Dig. 26,8,19Idem libro nono responsorum. Curatorem etiam impuberi dari posse, sed ad ea, quae sollemnitatem iuris desiderant, explicanda tutore auctore opus esse.
Dig. 27,1,36Idem libro nono responsorum. Amicissimos quidem et fidelissimos parentes liberis tutores eligere solere et ideo ad suscipiendum onus tutelae etiam honore legati eos persequi. sed cum proponatur is de quo quaeritur in testamento legatum meruisse et idem pupillo substitutus, non est verisimile hunc demum eum testatorem substituere voluisse, si et tutelam suscepisset: et ideo eum de quo quaeritur a legato quidem, si adhuc viveret pupillus, repellendum fuisse, a substitutione autem non esse summovendum, cum eo casu etiam suscepta tutela finiretur. 1Lucius Titius ex tribus filiis incolumibus unum habet emancipatum eius aetatis, ut curatores accipere debeat: quaero, si idem Titius pater petente eodem filio emancipato curator a praetore detur, an iure publico uti possit et nihilo minus trium filiorum nomine vacationem postulare. respondi praemium quidem patri, quod propter numerum liberorum ei competit, denegari non oportere. sed cum filio suo curator petatur, contra naturales stimulos facit, si tali excusatione utendum esse temptaverit.
The Same, Opinions, Book IX. Parents are accustomed to select their dearest and truest friends as guardians for their children, and for this reason they bestow legacies upon them, in order to induce them to assume the burden of guardianship.
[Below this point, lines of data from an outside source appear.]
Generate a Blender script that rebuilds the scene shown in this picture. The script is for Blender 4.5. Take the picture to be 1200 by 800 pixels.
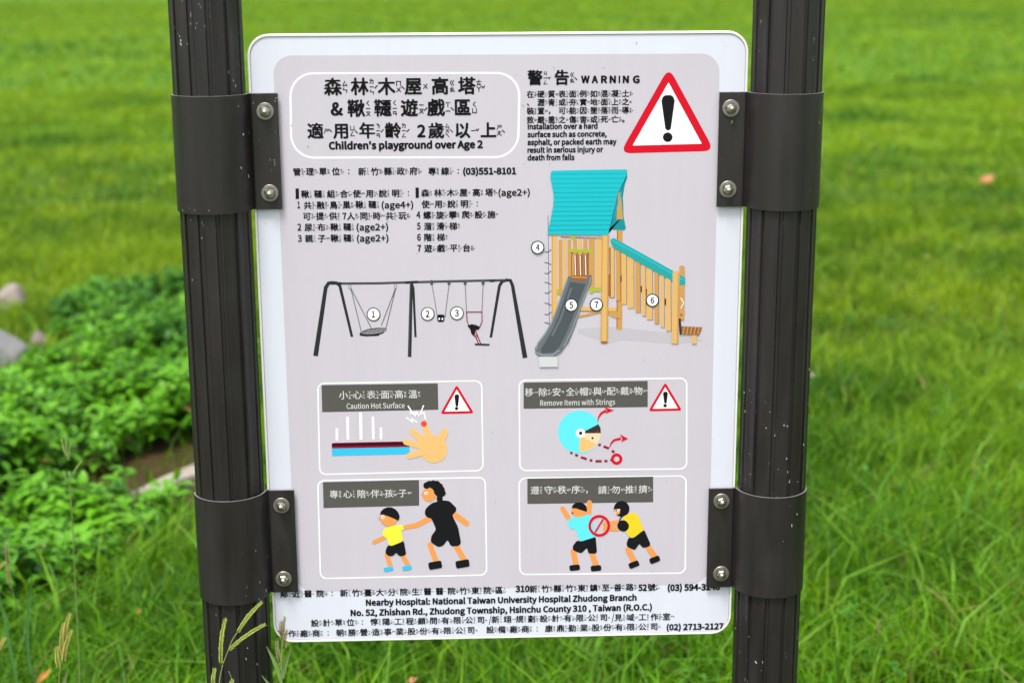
import bpy, bmesh, math, random
import numpy as np
from math import radians, sin, cos, pi, sqrt, atan2
from mathutils import Vector, Matrix

for o in list(bpy.data.objects): bpy.data.objects.remove(o)
SC = bpy.context.scene
COL = SC.collection
random.seed(7)
RNG = np.random.default_rng(11)

# ------------------------------------------------------------------ camera, world, sun, exposure
F_PX = 1800.0
YAW, PITCH, ROLL = 0.0341, 0.24151, -0.00554
BZ = 0.930                       # height of the centre of the board
CAM = np.array([-0.0503, -1.86735, BZ + 0.47074])
cy_, sy_, cp_, sp_ = cos(YAW), sin(YAW), cos(PITCH), sin(PITCH)
FWD = np.array([sy_*cp_, cy_*cp_, -sp_]); R0 = np.array([cy_, -sy_, 0.0]); U0 = np.cross(R0, FWD)
RGT = cos(ROLL)*R0 + sin(ROLL)*U0; UP = -sin(ROLL)*R0 + cos(ROLL)*U0

cam = bpy.data.cameras.new('camera'); camo = bpy.data.objects.new('camera', cam); COL.objects.link(camo)
cam.sensor_width = 36; cam.lens = F_PX/1200*36
cam.clip_start = 0.05; cam.clip_end = 2000
M = Matrix(((RGT[0], UP[0], -FWD[0], CAM[0]), (RGT[1], UP[1], -FWD[1], CAM[1]), (RGT[2], UP[2], -FWD[2], CAM[2]), (0, 0, 0, 1)))
camo.matrix_world = M
cam.dof.use_dof = True; cam.dof.focus_distance = 1.925; cam.dof.aperture_fstop = 4.4
SC.camera = camo

SUN_EL, SUN_AZ = radians(67), radians(208)        # azimuth clockwise from +Y: behind the camera, to its left
w = bpy.data.worlds.new('World'); SC.world = w; w.use_nodes = True
wn = w.node_tree; bg = wn.nodes['Background']
sky = wn.nodes.new('ShaderNodeTexSky'); sky.sky_type = 'NISHITA'; sky.sun_disc = False
sky.sun_elevation = SUN_EL; sky.sun_rotation = SUN_AZ; sky.dust_density = 4.0; sky.air_density = 1.0; sky.altitude = 50
hs = wn.nodes.new('ShaderNodeHueSaturation'); hs.inputs['Saturation'].default_value = 0.35
wn.links.new(sky.outputs[0], hs.inputs['Color']); wn.links.new(hs.outputs[0], bg.inputs[0])
bg.inputs[1].default_value = 0.14
sl = bpy.data.lights.new('sun', 'SUN'); sl.energy = 1.5; sl.angle = radians(14); sl.color = (1.0, 0.965, 0.9)
so = bpy.data.objects.new('sun', sl); COL.objects.link(so)
sd = Vector((sin(SUN_AZ)*cos(SUN_EL), cos(SUN_AZ)*cos(SUN_EL), sin(SUN_EL)))
so.rotation_euler = sd.to_track_quat('Z', 'Y').to_euler(); so.location = (0, -3, 8)
SC.view_settings.view_transform = 'Standard'; SC.view_settings.look = 'None'
SC.view_settings.gamma = 1.0; SC.view_settings.exposure = 1.12

# ------------------------------------------------------------------ helpers
def ray(px, py):
    return FWD + (px-600)/F_PX*RGT - (py-400)/F_PX*UP
def on_y(px, py, y0=0.0):
    d = ray(px, py); t = (y0-CAM[1])/d[1]; return CAM + t*d
def on_ground(px, py, z=0.0):
    d = ray(px, py); t = (z-CAM[2])/d[2]; return CAM + t*d
def uv(px, py):                      # point of the board's face (metres from its centre)
    P = on_y(px, py, 0.0); return (P[0], P[2]-BZ)

def srgb(r, g, b):
    f = lambda c: (c/255/12.92 if c/255 <= 0.04045 else ((c/255+0.055)/1.055)**2.4)
    return (f(r), f(g), f(b), 1)

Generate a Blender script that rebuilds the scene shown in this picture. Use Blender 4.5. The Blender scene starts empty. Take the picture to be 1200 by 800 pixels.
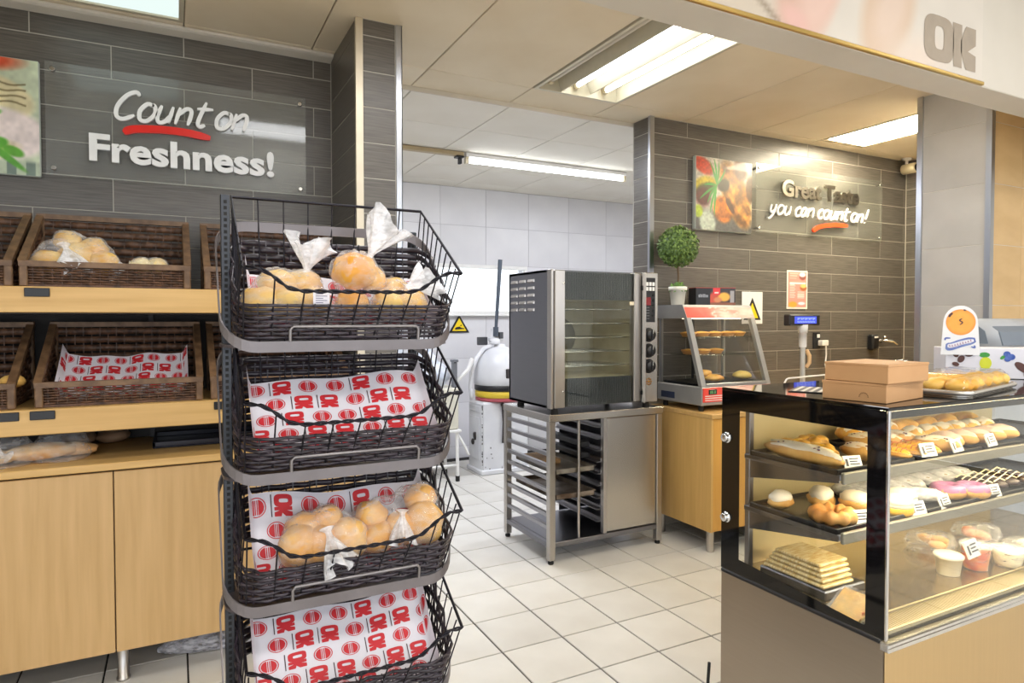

But where such a person has obtained a legacy by will, and has also been substituted for the ward, it is not probable that the testator intended him to be substituted, if he should undertake the guardianship, and therefore the party in question should be deprived of the legacy if the ward is living; but he cannot be excluded from the substitution, as, in this instance, even if the guardianship is undertaken it would be terminated. 1Lucius Titius, out of three sons, had one who was emancipated and of an age to entitle him to have a curator. I ask whether the said Titius, when the said emancipated son petitioned for his father to be appointed his curator by the Prætor, can have recourse to the public law, and demand exemption on account of his three sons. I answered that this privilege cannot be denied the father, for the reason that he is entitled to it on account of the number of his children; but that when he is asked to be the curator of his son, he will act contrary to the instincts of nature, if he should attempt to make use of an excuse of this description.
Dig. 27,3,23Idem libro nono responsorum. Convento herede tutoris iudicio tutelae curatorem eiusdem neque ipso iure liberatum videri neque exceptionem rei iudicatae ei dandam: idemque in heredibus magistratuum observandum.
The Same, Opinions, Book IX. Where the heir of a guardian has been sued in an action on guardianship, his curator is not held to be released by operation of law, nor will an exception be granted him on the ground of res judicata. The same rule shall be observed with reference to the heirs of magistrates.
Dig. 27,7,8Paulus libro nono responsorum. Heredes eius, qui non iure tutor vel curator datus administrationi se non immiscuit, dolum et culpam praestare non debere. 1Paulus respondit tale iudicium in heredem tutoris transferri oportere, quale defunctus suscepit. hoc eo pertinet, ut non excusetur heres, si dicat se instrumenta tutelaria non invenisse: nam cum ex omnibus bona fide iudiciis propter dolum defuncti heres teneatur, idem puto observandum et in tutelae actione. sed constitutionibus subventum est ignorantiae heredum. hoc tamen tunc observandum est, cum post mortem tutoris heres conveniatur, non si lite contestata tutor decesserit: nam litis contestatione et poenales actiones transmittuntur ab utraque parte et temporales perpetuantur.
Paulus, Opinions, Book IX. The heirs of a person who was not regularly appointed a guardian or a curator, and did not undertake the administration of the trust, shall be liable for neither bad faith nor negligence. 1Paulus is of the opinion that an action of this kind should be brought against the heir of a guardian, just as the deceased would have been subjected to it. This is applicable to the extent that the heir will not be excused if he alleges that he had not found the documents relating to the guardianship; for as the heir in all bona fide actions is liable for the bad faith of the deceased, I think that the same rule should be observed in an action on guardianship. Relief, however, is granted by the Imperial Constitutions on account of the ignorance of heirs. This rule must also be observed when an heir is sued after the death of the guardian, but not where he died after issue had been joined; for by joinder of issue penal actions are transmitted for and against the heirs of both parties, and rights of action ordinarily extinguished by time are perpetuated.
Dig. 27,9,14Paulus libro nono responsorum. Paulus respondit, etsi testamentum patris postea irritum esse apparuit, tamen tutores pupilli sive curatores filii nihil contra orationem divorum principum fecisse videri, si secundum voluntatem defuncti testamento scriptam praedium rusticum pupillare vendiderunt.
The Same, Opinions, Book IX. Paulus gave it as his opinion that even though the will of a father should subsequently be held to be void, still, the guardians or curators of his son were considered to have committed no act against the Decree of the Divine Emperors, where in accordance with the desire of the deceased expressed in his will, land belonging to the ward which was situated in the country.